*EXERCISE DIRECTIONS*:
Reproduce the listing below word for word, with no pictures.

*MATERIAL*:

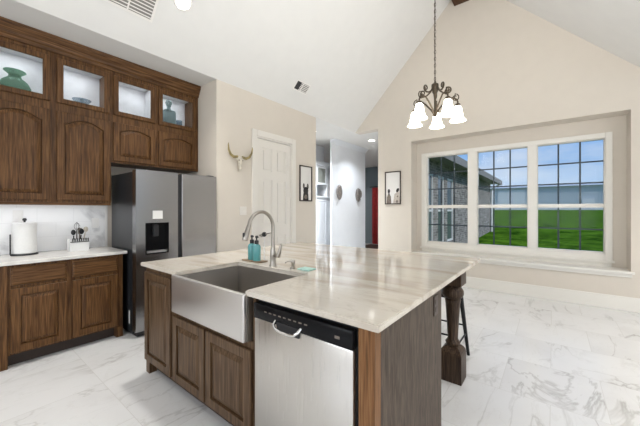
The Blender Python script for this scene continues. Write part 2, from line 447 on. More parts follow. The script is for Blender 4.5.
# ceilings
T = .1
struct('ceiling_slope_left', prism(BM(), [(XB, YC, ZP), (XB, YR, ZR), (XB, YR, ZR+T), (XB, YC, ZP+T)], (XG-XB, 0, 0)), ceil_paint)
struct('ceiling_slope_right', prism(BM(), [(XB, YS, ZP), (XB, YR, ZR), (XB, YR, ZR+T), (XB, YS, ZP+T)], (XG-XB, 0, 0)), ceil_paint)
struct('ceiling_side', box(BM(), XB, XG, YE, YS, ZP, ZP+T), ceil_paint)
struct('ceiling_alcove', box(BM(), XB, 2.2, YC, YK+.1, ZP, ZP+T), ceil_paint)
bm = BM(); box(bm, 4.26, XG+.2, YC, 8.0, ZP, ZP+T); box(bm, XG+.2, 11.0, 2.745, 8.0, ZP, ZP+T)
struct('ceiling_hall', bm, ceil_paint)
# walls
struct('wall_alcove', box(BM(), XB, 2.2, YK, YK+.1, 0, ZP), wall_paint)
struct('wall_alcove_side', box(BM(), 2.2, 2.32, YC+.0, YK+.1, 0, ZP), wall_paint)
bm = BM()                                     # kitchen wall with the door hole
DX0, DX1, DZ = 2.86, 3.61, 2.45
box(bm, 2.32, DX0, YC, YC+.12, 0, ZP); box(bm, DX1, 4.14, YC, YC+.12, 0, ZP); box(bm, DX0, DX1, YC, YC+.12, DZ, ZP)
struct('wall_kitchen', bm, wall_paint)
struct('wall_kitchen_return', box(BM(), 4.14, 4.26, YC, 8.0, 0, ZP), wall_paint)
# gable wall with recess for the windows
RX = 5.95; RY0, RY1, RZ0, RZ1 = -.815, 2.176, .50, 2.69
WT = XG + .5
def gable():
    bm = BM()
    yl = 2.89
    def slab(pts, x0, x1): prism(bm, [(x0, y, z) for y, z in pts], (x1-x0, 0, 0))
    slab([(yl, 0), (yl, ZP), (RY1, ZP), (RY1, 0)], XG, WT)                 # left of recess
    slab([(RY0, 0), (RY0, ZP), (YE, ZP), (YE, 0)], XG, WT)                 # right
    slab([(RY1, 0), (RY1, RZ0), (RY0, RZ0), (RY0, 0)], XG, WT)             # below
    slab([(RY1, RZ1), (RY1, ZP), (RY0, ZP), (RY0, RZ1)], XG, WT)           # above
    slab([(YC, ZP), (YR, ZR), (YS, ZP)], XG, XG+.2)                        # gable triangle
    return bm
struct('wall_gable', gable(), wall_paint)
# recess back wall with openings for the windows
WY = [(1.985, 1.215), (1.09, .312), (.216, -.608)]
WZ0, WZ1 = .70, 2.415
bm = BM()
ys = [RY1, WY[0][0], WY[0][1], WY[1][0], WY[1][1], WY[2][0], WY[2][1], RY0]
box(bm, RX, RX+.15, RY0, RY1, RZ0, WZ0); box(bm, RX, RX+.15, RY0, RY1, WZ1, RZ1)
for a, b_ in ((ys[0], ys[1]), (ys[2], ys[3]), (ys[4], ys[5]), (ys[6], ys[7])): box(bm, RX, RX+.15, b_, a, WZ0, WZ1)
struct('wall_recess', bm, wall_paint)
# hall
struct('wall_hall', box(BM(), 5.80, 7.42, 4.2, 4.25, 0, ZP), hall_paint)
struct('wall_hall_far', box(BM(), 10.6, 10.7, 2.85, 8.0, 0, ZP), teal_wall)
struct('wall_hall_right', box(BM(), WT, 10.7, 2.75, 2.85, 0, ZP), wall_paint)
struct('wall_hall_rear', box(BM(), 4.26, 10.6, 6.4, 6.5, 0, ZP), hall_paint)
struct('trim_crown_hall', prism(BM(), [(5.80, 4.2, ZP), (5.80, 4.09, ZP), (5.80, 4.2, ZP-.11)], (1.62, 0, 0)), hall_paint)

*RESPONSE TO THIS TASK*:
The Blender Python script for this scene continues. Write part 2, from line 447 on. More parts follow. The script is for Blender 4.5.
# ceilings
T = .1
struct('ceiling_slope_left', prism(BM(), [(XB, YC, ZP), (XB, YR, ZR), (XB, YR, ZR+T), (XB, YC, ZP+T)], (XG-XB, 0, 0)), ceil_paint)
struct('ceiling_slope_right', prism(BM(), [(XB, YS, ZP), (XB, YR, ZR), (XB, YR, ZR+T), (XB, YS, ZP+T)], (XG-XB, 0, 0)), ceil_paint)
struct('ceiling_side', box(BM(), XB, XG, YE, YS, ZP, ZP+T), ceil_paint)
struct('ceiling_alcove', box(BM(), XB, 2.2, YC, YK+.1, ZP, ZP+T), ceil_paint)
bm = BM(); box(bm, 4.26, XG+.2, YC, 8.0, ZP, ZP+T); box(bm, XG+.2, 11.0, 2.745, 8.0, ZP, ZP+T)
struct('ceiling_hall', bm, ceil_paint)
# walls
struct('wall_alcove', box(BM(), XB, 2.2, YK, YK+.1, 0, ZP), wall_paint)
struct('wall_alcove_side', box(BM(), 2.2, 2.32, YC+.0, YK+.1, 0, ZP), wall_paint)
bm = BM()                                     # kitchen wall with the door hole
DX0, DX1, DZ = 2.86, 3.61, 2.45
box(bm, 2.32, DX0, YC, YC+.12, 0, ZP); box(bm, DX1, 4.14, YC, YC+.12, 0, ZP); box(bm, DX0, DX1, YC, YC+.12, DZ, ZP)
struct('wall_kitchen', bm, wall_paint)
struct('wall_kitchen_return', box(BM(), 4.14, 4.26, YC, 8.0, 0, ZP), wall_paint)
# gable wall with recess for the windows
RX = 5.95; RY0, RY1, RZ0, RZ1 = -.815, 2.176, .50, 2.69
WT = XG + .5
def gable():
    bm = BM()
    yl = 2.89
    def slab(pts, x0, x1): prism(bm, [(x0, y, z) for y, z in pts], (x1-x0, 0, 0))
    slab([(yl, 0), (yl, ZP), (RY1, ZP), (RY1, 0)], XG, WT)                 # left of recess
    slab([(RY0, 0), (RY0, ZP), (YE, ZP), (YE, 0)], XG, WT)                 # right
    slab([(RY1, 0), (RY1, RZ0), (RY0, RZ0), (RY0, 0)], XG, WT)             # below
    slab([(RY1, RZ1), (RY1, ZP), (RY0, ZP), (RY0, RZ1)], XG, WT)           # above
    slab([(YC, ZP), (YR, ZR), (YS, ZP)], XG, XG+.2)                        # gable triangle
    return bm
struct('wall_gable', gable(), wall_paint)
# recess back wall with openings for the windows
WY = [(1.985, 1.215), (1.09, .312), (.216, -.608)]
WZ0, WZ1 = .70, 2.415
bm = BM()
ys = [RY1, WY[0][0], WY[0][1], WY[1][0], WY[1][1], WY[2][0], WY[2][1], RY0]
box(bm, RX, RX+.15, RY0, RY1, RZ0, WZ0); box(bm, RX, RX+.15, RY0, RY1, WZ1, RZ1)
for a, b_ in ((ys[0], ys[1]), (ys[2], ys[3]), (ys[4], ys[5]), (ys[6], ys[7])): box(bm, RX, RX+.15, b_, a, WZ0, WZ1)
struct('wall_recess', bm, wall_paint)
# hall
struct('wall_hall', box(BM(), 5.80, 7.42, 4.2, 4.25, 0, ZP), hall_paint)
struct('wall_hall_far', box(BM(), 10.6, 10.7, 2.85, 8.0, 0, ZP), teal_wall)
struct('wall_hall_right', box(BM(), WT, 10.7, 2.75, 2.85, 0, ZP), wall_paint)
struct('wall_hall_rear', box(BM(), 4.26, 10.6, 6.4, 6.5, 0, ZP), hall_paint)
struct('trim_crown_hall', prism(BM(), [(5.80, 4.2, ZP), (5.80, 4.09, ZP), (5.80, 4.2, ZP-.11)], (1.62, 0, 0)), hall_paint)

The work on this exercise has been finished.